Aims & Scope

The Aims of Studies in Scottish Literature

The original aims of the journal were outlined by Ross Roy in his preface to the first number (SSL I:1, July 1963, p. 3): "Studies in Scottish Literature was founded with the idea of creating a common meeting ground for work embracing all aspects of the great Scottish literary heritage. It is not the organ of any school or faction; it welcomes all shades of opinion. . . . As a journal devoted to a vigorous living literature it will carry articles on contemporary authors."

Scope of Articles Considered

The journal accepts high-quality submissions on a full range of Scottish literary topics and periods, including scholarship on the relations between Scottish and other literatures and on interdisciplinary topics substantially involving literature. In addition to full articles, most regular issues open with a substantial cluster of articles on a special issue or topic in the field, crossing the usual period boundaries. The journal also considers shorter articles or notes making available significant manuscripts or documents. Each regular volume normally includes review-essays, reviews, and brief notices of books received.

Suggested Article Length

The suggested length for a regular article is 4,000-7,000 words (including footnotes), and for notes or documents 1500-2500 words. Articles and notes can only be considered when a completed text has been submitted in a form suitable for specialist review (i.e. with references in a recognized scholarly format). Contributors who have questions about the eligibility of a topic or approach, or the length of their proposed article, are invited to contact the editors ahead of formal submission. Symposium contributions and review articles are normally by invitation.

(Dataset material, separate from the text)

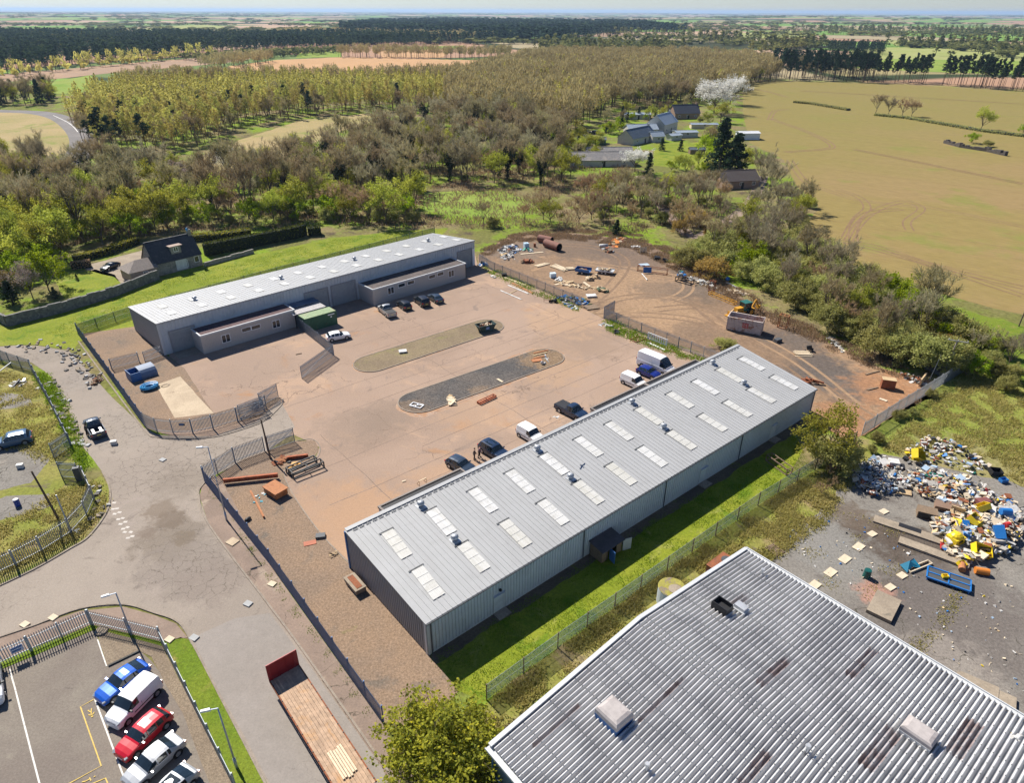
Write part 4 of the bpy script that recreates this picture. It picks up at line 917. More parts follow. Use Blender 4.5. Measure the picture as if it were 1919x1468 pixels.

Anyone submitting an article for publication in the journal must own the copyright to the work being submitted or be authorized by the copyright owner or owners to submit the article. Copyright in an unpublished article belongs to the author (though exceptions might exist if an author is working as part of a grant-funded project).

Submitted articles cannot have been previously published, nor be forthcoming in a journal or book (print or electronic). Please note: "publication" in a working-paper series does not constitute prior publication. In addition, by submitting material to Studies in Scottish Literature, the author is stipulating that the material is not currently under review at another journal (electronic or print) and that he or she will not submit the material to another journal (electronic or print) until the completion of the editorial decision process at Studies in Scottish Literature. If you have concerns about the submission terms for Studies in Scottish Literature, please contact the editors.

Format/Citation Style

References and citations in Studies in Scottish Literature are given in a modified footnote form, i.e. with a full footnote for the first reference to a source and parenthetical references in the text for repeated citations from a single text where that will be clear to a reader. Shorter quotations given in the text should be in double quote marks (U.S. style), rather than single quotes. Longer quotations should be given as indented single-spaced blocks. In footnote references, the name of the publisher should be given, as well as place of publication. As a general guide, refer to the Chicago Manual of Style. Articles may be submitted and considered for publication in any standard scholarly format (Chicago, MLA, MHRA etc), but on acceptance the author will be responsible for adapting it to SSL's format before final copy-editing can begin. Note that SSL uses only footnote references, without adding a bibliography. but this short on-line guide to Chicago style should answer most questions: : https://www.chicagomanualofstyle.org/tools_citationguide/citation-guide-1.html .

Please note that the journal's reference style is likely to change beginning with vol. 51.1, spring 2025.